2011年夏の甲子園 日大三V腕と女房役 今でも続くバッテリーの“会話”

2011年の夏の甲子園、日大三の優勝バッテリーでJR東日本でプレーを続ける吉永健太朗投手(左)と鈴木貴弘捕手【写真:編集部】
2011年の夏の甲子園、日大三の優勝バッテリーでJR東日本でプレーを続ける吉永健太朗投手(左)と鈴木貴弘捕手【写真:編集部】

社会人名門・JR東日本の鈴木貴弘捕手 同僚・吉永健太朗投手の復活を支える

 初夏のJR東日本グラウンド。ブルペンで鈴木貴弘捕手が吉永健太朗投手のボールを受けていた。2011年の夏の甲子園で大会史上4チーム目となる6試合連続2ケタ安打の強打を誇って優勝を飾った日大三でバッテリーを組んでいた2人。8年経った今、同じ社会人チームで、再び全国の頂点に立つことを夢見ている。

 鈴木は日大三を卒業後、進学した立教大学で主将を務めるなど東京六大学リーグでも活躍した。JR東日本でレギュラーではないものの、堀井哲也監督から信頼され、チームに不可欠な存在となっている。何よりも右肩痛からの復活を遂げようとしている高校時代からの同期・吉永を陰で支えてきた。

 2人の出会いは今から11年前、中学3年生の時までさかのぼる。調布シニアの吉永と対戦した海老名リトルシニアの鈴木は「完封負けをした記憶があります。

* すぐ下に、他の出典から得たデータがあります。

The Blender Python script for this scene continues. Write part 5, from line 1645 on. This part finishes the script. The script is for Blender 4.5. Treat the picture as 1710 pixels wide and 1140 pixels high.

まっすぐも強いし、変化球の制球もよかった」と思い出せば、吉永も「自分が二塁ランナーで第二リードをした時に刺されました」とその強肩をしっかりと覚えている。

 高校時代、栄光の時間を共に過ごし、早稲田大、立教大とそれぞれの道を進んだが、再び運命は交錯した。鈴木は「また、社会人で一緒にできるのはうれしかった」と率直に思ったが、自分がボールを受けていた頃の吉永健太朗の姿ではもうなかった。フォームを崩し、右肩を痛めていた。

 最初の公式戦でバッテリー組むことができたが、吉永は再び、右肩の大きなけがに見舞われた。手術も受けて、休部扱い。長いリハビリ生活が始まった。社業に専念することになり、業務終了後や仕事が休みなどの空いた時間で練習をしなくてはならなかった。グラウンドやブルペンが自由に使えるのは、チームの練習後。鈴木は限られた時間と場所で吉永がリハビリに励む姿をずっと見ていた。

 手術から10か月が経過した昨夏、吉永はブルペンに立てるようになった。鈴木は吉永から「受けてほしい」と声をかけられた。

「人一倍、努力をして、頑張っていたのを見ていたので…」

 全体練習を終えてから、再び、グラウンドに出るのは正直、しんどかった。しかし、鈴木は体を休める時間を吉永のために使うことにためらいはなかった。誰もいなくなった夜のブルペンでボールを受けるミットの音が鳴った。

 右肩の状態が良い時はいいが、投げ始めようとした時に肩が上がらなくなり「ごめん、やっぱり投げられない」と何もできずに寮に戻ることもあった。申し訳なさそうにする吉永に対して、鈴木は嫌な顔をひとつもせず、励まし続けた。

 堀井哲也監督は「吉永にとって、鈴木の存在は大きいと思います。食堂で吉永が鈴木の座っている席に自然と行ったりしているのを見ると、リラックスできる存在なのだな、と思います」と2人を見つめている。女房役― そんな言葉がピッタリと当てはまる。休日になれば、たまに飲みに行ったり、ゴルフを一緒に行ったりもする。今でも支え合う甲子園を沸かせたバッテリーは、もう一度、全国の舞台で喜びを分かち合うことを目指し、野球と今も向き合っている。

「ここまでやってきたことを無駄にしてほしくはないですし、(吉永が)マウンドで投げる姿を見たいんです」

 8年前の夏、マスク越しに見ていた右腕の姿はたくましく輝いていた。その盟友がけがで野球を奪われる寸前まで追い込まれる苦しむ姿も見てきた。鈴木は吉永の球を何度も受けてきた。困ったらマウンドに行って駆け寄り、激励をした。困った時は一緒に打開してきた。それは試合に限ったことではない。

 バッテリーの“会話”は今もまだ、続いている。